If your funding request is for On-premise Priority 1 Equipment, you will need to make the following statement for that equipment, and sign/date the statement to include in your attachment. If you do not, PIA will send the questions to you to complete before your application can be approved.

  1. The leased on-premise equipment is an integral component of the telecommunications or Internet access service.
  2. The leased on-premise equipment will be provided by the same service provider that provides the associated telecommunications or Internet access service.
  3. Responsibility for maintaining the equipment rests with the service provider, not the school or library.
  4. Ownership of the equipment will not transfer to the school or library in the future, and the relevant contract or lease does not include an option to purchase the equipment by the school or library.
  5. Upfront, capital charges of the on-premise equipment are less than 67% of total charges in the funding year. See below for this calculation.
  6. The equipment will not be used by the school or library for any purpose other than receipt of the eligible telecommunications or Internet access service of which it is a part.
  7. The applicant's internal communications network is functional without dependence on the equipment.
  8. There are no contractual, technical, or other limitations that would prevent the service provider from using equipment that would normally be shared in other similar arrangements with other customers.

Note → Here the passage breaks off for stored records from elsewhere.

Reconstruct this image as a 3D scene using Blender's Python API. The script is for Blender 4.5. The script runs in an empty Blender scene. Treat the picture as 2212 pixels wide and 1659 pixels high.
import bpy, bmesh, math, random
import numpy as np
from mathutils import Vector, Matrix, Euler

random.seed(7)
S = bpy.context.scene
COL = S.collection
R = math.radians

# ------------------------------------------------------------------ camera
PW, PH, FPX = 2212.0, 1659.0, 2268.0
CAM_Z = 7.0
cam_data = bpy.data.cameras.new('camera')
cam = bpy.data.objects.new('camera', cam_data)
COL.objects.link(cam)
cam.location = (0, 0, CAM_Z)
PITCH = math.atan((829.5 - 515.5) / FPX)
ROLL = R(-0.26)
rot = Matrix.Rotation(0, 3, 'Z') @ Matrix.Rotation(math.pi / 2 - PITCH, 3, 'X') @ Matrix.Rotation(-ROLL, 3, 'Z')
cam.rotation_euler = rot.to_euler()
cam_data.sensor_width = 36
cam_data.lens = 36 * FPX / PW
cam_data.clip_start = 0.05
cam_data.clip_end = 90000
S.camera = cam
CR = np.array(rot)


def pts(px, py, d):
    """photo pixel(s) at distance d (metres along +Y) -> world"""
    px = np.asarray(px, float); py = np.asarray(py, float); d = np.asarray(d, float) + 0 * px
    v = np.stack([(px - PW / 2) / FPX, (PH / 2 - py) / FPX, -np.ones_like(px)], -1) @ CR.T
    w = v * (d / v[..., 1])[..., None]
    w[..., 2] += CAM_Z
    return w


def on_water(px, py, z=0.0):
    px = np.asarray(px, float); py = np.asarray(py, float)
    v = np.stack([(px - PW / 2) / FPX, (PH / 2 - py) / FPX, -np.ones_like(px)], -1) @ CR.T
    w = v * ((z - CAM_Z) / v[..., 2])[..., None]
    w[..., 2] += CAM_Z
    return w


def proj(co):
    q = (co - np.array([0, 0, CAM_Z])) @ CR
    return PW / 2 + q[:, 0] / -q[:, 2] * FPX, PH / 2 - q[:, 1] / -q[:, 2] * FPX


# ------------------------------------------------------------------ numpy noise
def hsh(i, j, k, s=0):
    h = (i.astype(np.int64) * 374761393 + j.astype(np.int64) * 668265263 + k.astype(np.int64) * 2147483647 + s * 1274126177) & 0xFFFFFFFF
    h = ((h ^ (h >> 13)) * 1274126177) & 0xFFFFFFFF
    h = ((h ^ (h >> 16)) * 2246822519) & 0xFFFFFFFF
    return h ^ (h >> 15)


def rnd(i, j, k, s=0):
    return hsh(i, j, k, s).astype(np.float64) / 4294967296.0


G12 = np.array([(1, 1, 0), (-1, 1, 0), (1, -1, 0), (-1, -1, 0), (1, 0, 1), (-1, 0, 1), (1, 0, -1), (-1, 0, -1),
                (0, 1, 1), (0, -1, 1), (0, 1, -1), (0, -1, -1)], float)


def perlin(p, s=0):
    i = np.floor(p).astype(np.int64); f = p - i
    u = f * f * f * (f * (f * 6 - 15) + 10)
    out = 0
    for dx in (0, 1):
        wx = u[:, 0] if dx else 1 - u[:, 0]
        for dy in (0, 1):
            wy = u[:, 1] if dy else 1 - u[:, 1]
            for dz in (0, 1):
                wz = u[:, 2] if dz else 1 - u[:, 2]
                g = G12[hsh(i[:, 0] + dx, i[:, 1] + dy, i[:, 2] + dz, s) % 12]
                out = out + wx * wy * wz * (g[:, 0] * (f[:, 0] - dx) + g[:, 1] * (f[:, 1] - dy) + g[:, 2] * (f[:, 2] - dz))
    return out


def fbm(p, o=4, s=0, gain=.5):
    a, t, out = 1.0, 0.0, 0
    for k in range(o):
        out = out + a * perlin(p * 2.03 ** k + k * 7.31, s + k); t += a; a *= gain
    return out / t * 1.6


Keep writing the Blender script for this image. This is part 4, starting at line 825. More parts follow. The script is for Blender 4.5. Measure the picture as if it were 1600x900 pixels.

Additional Documentation or Notation

Remember that you need an Item 21 attachment for every single Block 5 that you fill out. In a mail-in attachment packet you may use the same one for multiple Block 5s, assuming the information fits, or you may put 5 different documents as the Attachment for a single Block 5 if you need to explain that much. Each of them has to have, up in the top right corner, the ubiquitous organization name and entity number and the Form 471 application number, and also needs an Attachment Number (which you have listed in Block 5 Item 21.) If there are multiple pages, label them with a system like Attachment #1a, Attachment #1b, etc..

Remember that the amounts verified by the attached documents have to match the amounts you are requesting in the Block 5. If there are items listed in billing that are ineligible (charges for unlisted numbers, or for a filtering service, or for lease payments on a video camera, etc.), be sure to circle or otherwise note those charges and identify them as ineligible. The online attachment has a place for you to enter ineligibles that appear on a bill. Redo your math and be sure you are only asking for eligible amounts.

In particular, anything purchased under Internal Connections needs to be laid out in great detail with respect to model numbers, where it will be located, and specific costs. If you send in a contract for 3 servers at $12,000 each and technical services for those servers at $8,000, you are just begging for PIA to call to chat with you. Add the details about make/model, where you plan to put them, what they will be used for, what kind of services those technical sorts encompass and any breakdown of costs for components of the service and it may slide through. If anything you buy is listed as Conditionally Eligible in the Eligible Services list, be sure to explain upfront how you meet the “condition”.

Remember that your Attachment Packet on online 21 attachments do not have to be submitted by the deadline for filing. However, your application will not go into the queue to be reviewed until they are received. If you have a problem getting any of the information for the Attachment Packet, you may decide to go ahead and submit what you have to get the review started, knowing that you will be getting calls about the missing info.